One argument for banning —for teachers and students— is that it will distract from the normal routines/expectations of the day. Would we say the same thing for telephones (and I’m not including cell phones here, because that’s an entirely other article)? Teachers (and sometimes, even students) are afforded the right to make phone calls at schools for personal reasons (for instance, in an emergency situation, or even being able to set up a doctor appointment because the doctors office will be closed by the time the teacher gets out of school). If they were to abuse this privilege, certainly it warrants a response, but for the most part, phone calls are allowed without admonishment, restrictions, or oversight. Are we actually identifying the “phone tool” as being something that people can maintain in healthy balance in an employment situation, and saying that the “Facebook tool” is something that most people can not use with restraint and independence?

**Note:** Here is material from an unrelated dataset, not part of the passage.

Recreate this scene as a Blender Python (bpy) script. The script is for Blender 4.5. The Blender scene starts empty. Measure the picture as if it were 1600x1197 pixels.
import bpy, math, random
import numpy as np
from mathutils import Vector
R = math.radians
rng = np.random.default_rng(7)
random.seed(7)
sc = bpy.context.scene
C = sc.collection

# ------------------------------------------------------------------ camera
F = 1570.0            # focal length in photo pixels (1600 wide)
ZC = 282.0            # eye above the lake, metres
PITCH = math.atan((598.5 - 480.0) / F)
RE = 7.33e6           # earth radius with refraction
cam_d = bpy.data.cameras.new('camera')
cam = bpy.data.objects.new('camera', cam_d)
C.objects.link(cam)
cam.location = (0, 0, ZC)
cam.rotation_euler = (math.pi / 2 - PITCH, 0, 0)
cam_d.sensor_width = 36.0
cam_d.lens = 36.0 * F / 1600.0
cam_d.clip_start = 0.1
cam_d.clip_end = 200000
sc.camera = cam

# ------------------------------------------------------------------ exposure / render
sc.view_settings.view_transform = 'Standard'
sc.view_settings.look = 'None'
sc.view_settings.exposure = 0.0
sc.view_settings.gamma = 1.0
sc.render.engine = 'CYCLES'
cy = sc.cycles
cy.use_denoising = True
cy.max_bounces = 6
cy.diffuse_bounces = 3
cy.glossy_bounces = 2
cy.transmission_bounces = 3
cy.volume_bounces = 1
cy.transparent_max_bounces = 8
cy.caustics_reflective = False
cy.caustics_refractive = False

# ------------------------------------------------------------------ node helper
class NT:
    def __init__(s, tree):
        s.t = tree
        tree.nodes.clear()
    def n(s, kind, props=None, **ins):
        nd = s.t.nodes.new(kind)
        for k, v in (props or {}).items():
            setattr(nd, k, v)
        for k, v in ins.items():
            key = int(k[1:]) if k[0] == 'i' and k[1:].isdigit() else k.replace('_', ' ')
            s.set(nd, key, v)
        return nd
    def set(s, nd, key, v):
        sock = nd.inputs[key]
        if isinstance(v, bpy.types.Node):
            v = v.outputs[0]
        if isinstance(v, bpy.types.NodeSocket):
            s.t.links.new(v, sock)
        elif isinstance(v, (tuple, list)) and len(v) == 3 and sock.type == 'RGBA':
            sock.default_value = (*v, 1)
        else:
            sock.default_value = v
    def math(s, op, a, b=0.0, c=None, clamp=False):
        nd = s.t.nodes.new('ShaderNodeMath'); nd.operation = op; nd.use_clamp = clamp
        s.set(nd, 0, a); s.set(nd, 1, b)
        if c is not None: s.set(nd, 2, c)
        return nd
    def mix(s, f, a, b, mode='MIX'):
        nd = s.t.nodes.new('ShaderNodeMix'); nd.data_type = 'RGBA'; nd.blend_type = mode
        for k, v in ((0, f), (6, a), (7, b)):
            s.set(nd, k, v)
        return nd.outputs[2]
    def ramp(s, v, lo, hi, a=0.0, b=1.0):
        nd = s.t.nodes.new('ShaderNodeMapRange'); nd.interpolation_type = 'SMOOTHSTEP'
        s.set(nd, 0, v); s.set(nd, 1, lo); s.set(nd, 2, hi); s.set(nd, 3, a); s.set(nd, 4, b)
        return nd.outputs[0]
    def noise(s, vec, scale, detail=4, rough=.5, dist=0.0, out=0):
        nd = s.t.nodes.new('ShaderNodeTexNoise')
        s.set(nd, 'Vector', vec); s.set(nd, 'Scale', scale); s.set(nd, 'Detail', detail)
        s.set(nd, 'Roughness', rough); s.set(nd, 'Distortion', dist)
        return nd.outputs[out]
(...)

Perhaps this is exactly true. Perhaps culturally or socially, these two tools are not at all the same and can not be lumped into the same category of “communication tools.” At least, at present.

Let’s accept that premise for the time being. Again, isn’t that more reason to incorporate Facebook into schools? Can’t we somehow —through its natural inclusion, make Facebook as normalized as using a telephone?

Consider this: where are students learning proper and healthy usage of social networking tools? If these tools are indeed attributing to unhealthy and alarming habits, then where are students receiving guidance and education about using social networking tools properly, safely, and with a healthy balance and meaningful intention.

Do you discuss your usage of Facebook with your students? Do you describe how you find a healthy approach to social networking with them? Are you actually able to model this behavior for them? Or is Facebook walled off from your classroom, forcing any conversation of its use to abstraction or postulation of how students are using it?

Or… do you just avoid the topic all together?